The answers all start with your business model.

 

The Chief Revenue Officer role is critical for harnessing the power of subscription-based business models.

 

Born Out of the Business Model Shift:

The role of CRO came about when subscription business models began to take off. The shift from transaction to subscription models caused a shift in business focus overall.

 

In the traditional business model, the focus is on the transaction. The entire customer experience is delivered by 3 departments:

 

  • Marketing
  • Sales
  • Customer Service

 

In the new subscription business model, the customer experience gets more complex. It’s critical that customers have an outstanding experience so they continue renewing their subscriptions. As a result, there are more touch points and more robust internal capabilities are required:

 

  • Initial messaging
  • Trial signup
  • Signup
  • Customer service
  • Ongoing retention communications

 

A CRO is one level above the CSO. He synchronizes these many touchpoints by overseeing sales, marketing, and customer service.

 

Do You Need a CRO?

Deciding if you need a CRO is actually a simple thing.

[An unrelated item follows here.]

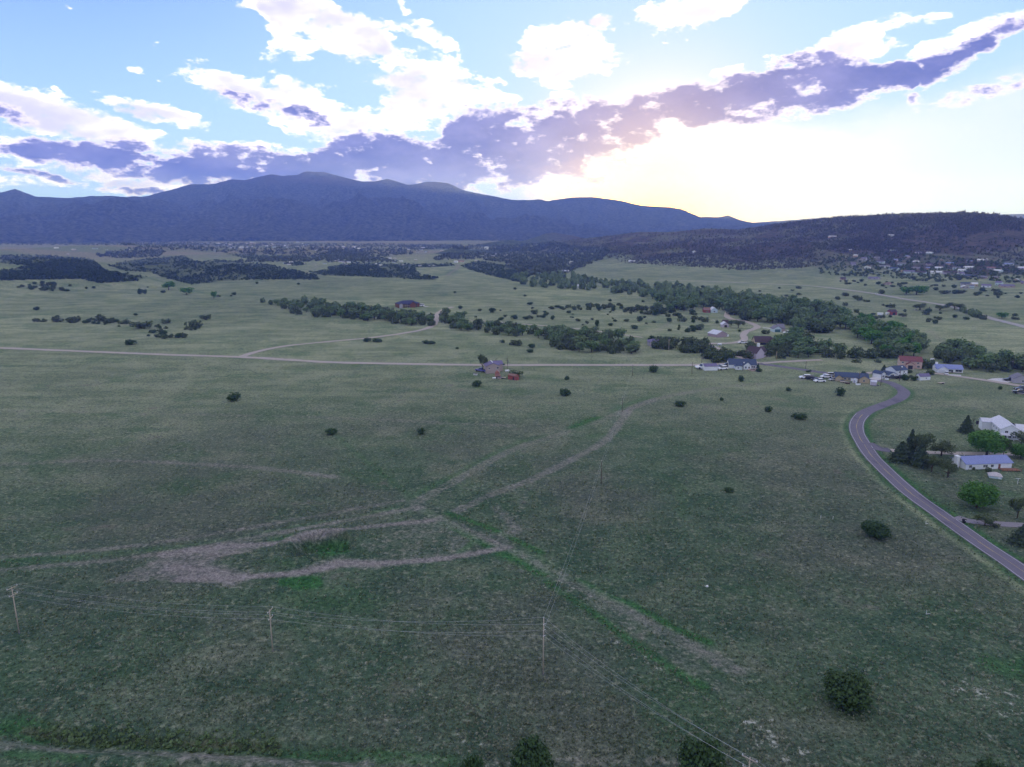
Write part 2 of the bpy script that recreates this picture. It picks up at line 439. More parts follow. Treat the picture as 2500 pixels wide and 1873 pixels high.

If your business model is transactional, you’re probably fine with the CSO/CMO standard.

 

In the transactional model, there are big gaps between customer touchpoints. Centralizing these few touchpoints under a CRO is not beneficial.

 

That changes in the subscription model. This business model depends on increasing renewal rates and reducing churn. It makes sense to centralize the multiple, contiguous touchpoints under a CRO.

 

What Does a CRO Do?

 

A CRO aligns the entire customer experience toward the goal of increasing revenue. He spends much of his time on:

 

  • Sales strategy and operations
  • Marketing strategy and demand funnel
  • Customer service and retention
  • Coordinating with product and business development teams

 

Like a CSO, a CRO has sales targets to meet. But a CRO is also responsible for pre- and post-sales customer experiences. So strong data analytics skills are also critical.

 

A CRO must understand data such as:

 

  • Forecasting algorithms
  • Sales rep productivity targets by customer segment
  • Compensation benchmarking
  • Customer acquisition cost by lead source, and its relation to gross margin
  • Average selling price fluctuations
  • Churn rate and reasons
  • Conversion rates for websites and forms

     

 

Most importantly, a successful CRO will find more ways to deliver value to customers. He’ll take customer feedback and turn it into long-term strategy.

 

A great CRO will create a scalable sales revenue strategy that is also executable. As the role of CRO becomes more popular, you might consider it for your company. Just remember that it works best with a subscription business model.